§ YOUR GOAL:
State the number of lines that contain the word "Blender", and add nothing else.
___ TASK INPUT ___
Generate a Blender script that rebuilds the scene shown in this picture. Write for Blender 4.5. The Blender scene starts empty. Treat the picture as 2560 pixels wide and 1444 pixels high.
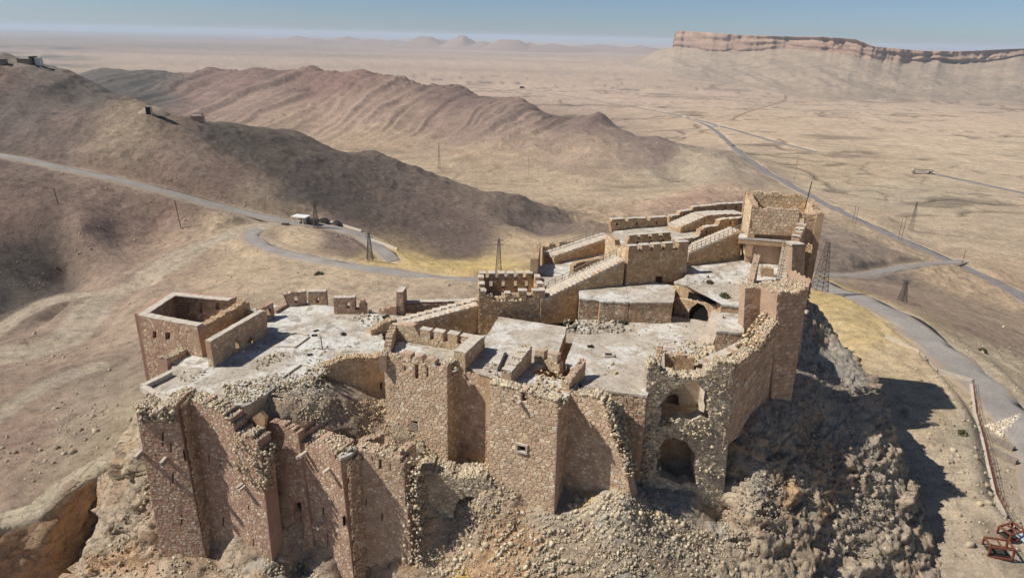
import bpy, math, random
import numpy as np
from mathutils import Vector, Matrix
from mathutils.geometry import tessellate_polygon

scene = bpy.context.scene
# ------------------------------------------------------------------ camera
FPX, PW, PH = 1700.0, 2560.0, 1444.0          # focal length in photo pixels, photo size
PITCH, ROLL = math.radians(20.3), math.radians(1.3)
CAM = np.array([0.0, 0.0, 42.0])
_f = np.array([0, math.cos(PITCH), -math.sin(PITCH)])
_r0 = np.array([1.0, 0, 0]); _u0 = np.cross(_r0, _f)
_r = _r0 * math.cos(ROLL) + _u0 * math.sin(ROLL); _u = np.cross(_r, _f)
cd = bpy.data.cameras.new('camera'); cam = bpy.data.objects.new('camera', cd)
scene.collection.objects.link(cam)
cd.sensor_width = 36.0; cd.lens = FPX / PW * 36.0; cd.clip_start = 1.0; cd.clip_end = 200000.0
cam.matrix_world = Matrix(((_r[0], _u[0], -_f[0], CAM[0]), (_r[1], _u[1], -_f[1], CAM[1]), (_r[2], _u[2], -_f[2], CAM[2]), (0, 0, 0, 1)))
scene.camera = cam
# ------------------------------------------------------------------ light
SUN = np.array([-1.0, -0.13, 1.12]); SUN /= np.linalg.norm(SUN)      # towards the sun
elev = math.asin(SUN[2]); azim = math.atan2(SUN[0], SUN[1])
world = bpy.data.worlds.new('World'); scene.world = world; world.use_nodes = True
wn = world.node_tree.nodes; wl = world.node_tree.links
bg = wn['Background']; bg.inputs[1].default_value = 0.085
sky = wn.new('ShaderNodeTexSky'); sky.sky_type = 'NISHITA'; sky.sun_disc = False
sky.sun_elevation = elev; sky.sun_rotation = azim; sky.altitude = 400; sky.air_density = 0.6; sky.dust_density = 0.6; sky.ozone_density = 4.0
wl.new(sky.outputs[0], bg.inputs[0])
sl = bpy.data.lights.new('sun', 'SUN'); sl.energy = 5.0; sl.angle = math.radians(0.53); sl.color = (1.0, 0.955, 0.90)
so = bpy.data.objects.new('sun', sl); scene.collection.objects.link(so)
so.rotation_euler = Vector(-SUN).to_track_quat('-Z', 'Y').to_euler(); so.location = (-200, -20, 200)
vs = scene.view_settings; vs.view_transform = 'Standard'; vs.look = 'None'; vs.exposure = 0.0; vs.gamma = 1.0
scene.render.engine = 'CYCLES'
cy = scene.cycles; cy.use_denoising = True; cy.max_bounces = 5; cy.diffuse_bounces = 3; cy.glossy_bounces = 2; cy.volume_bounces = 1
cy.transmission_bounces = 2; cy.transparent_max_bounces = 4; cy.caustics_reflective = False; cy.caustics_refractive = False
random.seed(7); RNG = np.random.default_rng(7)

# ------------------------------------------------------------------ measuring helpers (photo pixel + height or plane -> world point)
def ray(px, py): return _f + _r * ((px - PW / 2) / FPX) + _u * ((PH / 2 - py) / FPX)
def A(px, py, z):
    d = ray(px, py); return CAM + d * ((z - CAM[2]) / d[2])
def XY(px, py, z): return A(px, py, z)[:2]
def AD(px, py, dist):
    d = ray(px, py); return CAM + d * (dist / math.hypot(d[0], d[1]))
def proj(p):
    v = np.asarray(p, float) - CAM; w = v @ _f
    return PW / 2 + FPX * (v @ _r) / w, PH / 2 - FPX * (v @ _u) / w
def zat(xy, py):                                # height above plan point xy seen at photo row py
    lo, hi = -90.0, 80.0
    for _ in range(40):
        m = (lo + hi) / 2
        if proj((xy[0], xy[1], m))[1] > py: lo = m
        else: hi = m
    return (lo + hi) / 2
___
___ TASK INPUT ___
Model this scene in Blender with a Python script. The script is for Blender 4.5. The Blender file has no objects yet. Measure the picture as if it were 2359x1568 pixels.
___
§ CORRECT OUTPUT:
2